Não é admissível, onde se preza o Estado de Direito, que grupos, segundo seu modo de pensar e arraigados em suas crenças e dogmas, atuem contra outrem apenas por entenderem que certas manifestações são inadequadas. Em geral, recorrem a famigerada ofensa à moral e aos bons costumes. Há que se entender que estes dois conceitos são subjetivos e incapazes de representar o todo social e coletivo.
Manifestações de toda ordem só se tornam nocivas se promoverem lesões que possam ser configuradas, no contexto legislativo, como prejudiciais a outrem, portanto, não se caracterizam, a princípio, como agressão, ilegalidade ou crime.
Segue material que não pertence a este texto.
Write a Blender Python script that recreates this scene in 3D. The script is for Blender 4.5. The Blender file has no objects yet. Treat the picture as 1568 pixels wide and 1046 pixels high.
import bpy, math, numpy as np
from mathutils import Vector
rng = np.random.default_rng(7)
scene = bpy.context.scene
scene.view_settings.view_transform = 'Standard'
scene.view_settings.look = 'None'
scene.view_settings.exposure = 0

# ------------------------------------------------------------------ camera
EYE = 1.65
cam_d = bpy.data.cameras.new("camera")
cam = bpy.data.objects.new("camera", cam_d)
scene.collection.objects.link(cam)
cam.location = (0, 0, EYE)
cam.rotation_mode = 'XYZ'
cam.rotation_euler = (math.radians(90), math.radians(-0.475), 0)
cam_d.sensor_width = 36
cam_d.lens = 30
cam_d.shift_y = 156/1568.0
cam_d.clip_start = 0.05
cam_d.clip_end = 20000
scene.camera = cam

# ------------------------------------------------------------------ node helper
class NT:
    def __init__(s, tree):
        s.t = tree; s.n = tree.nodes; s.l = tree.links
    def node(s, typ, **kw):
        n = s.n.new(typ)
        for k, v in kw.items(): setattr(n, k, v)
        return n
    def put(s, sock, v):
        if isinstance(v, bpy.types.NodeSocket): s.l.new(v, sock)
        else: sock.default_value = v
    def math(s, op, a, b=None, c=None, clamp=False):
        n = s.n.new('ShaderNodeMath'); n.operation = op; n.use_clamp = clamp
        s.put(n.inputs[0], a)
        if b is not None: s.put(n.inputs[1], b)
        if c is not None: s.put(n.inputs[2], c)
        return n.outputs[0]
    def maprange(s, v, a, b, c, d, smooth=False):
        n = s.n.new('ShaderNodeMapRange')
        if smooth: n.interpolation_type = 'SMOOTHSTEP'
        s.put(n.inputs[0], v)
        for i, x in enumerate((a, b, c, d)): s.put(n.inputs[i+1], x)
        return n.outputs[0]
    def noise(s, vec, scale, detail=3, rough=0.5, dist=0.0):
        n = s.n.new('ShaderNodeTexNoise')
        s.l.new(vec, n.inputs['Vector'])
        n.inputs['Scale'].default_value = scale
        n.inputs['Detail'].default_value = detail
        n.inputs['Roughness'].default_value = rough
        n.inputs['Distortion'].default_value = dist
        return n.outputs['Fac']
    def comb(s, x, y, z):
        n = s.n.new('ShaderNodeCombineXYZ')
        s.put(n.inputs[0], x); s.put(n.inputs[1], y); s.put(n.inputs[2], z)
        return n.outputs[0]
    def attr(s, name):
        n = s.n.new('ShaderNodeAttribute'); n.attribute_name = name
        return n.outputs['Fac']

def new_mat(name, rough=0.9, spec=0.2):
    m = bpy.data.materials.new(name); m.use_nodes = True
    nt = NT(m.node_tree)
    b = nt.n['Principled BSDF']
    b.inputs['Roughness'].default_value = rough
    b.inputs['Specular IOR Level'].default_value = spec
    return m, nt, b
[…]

É justamente por não encontrarem amparo na lei, que pessoas, associações, movimentos radicais e sectários usam de estratégias subalternas como difamar, confrontar e manipular a opinião pública por meio da difusão em rede de agressões verbais e execração pública, na tentativa de limitar a liberdade, por meios não legais como constranger pessoas e instituições. O objetivo é claro: impedir que tais manifestações permaneçam ou, simplesmente, não ocorram. É preciso pegar algo ou alguém para “Cristo”, como diz o ditado popular…
Esta é a tendência que vêm se manifestando nos últimos anos: reprimir algo que não combine com o gosto ou os “ideais” de grupos sectários. Este comportamento recorre ao autoritarismo pois, como não conseguem exercer o controle “a priori” e dentro da legislação daquilo que não admira, do que não crê e não valoriza o faz “a posteriori”, por meio insidioso da repressão, com o fim de exercer o controle e coibir os demais levando-os à auto censura.
Neste sentido, ao usar recursos como desacreditar tais manifestações, apelando para estratégias de baixo nível amparadas na propaganda falaciosa e informes distorcidos amplificados pelas redes sociais, forçam pessoas, instituições e o próprio poder público a recuar de suas ações por pura pusilanimidade.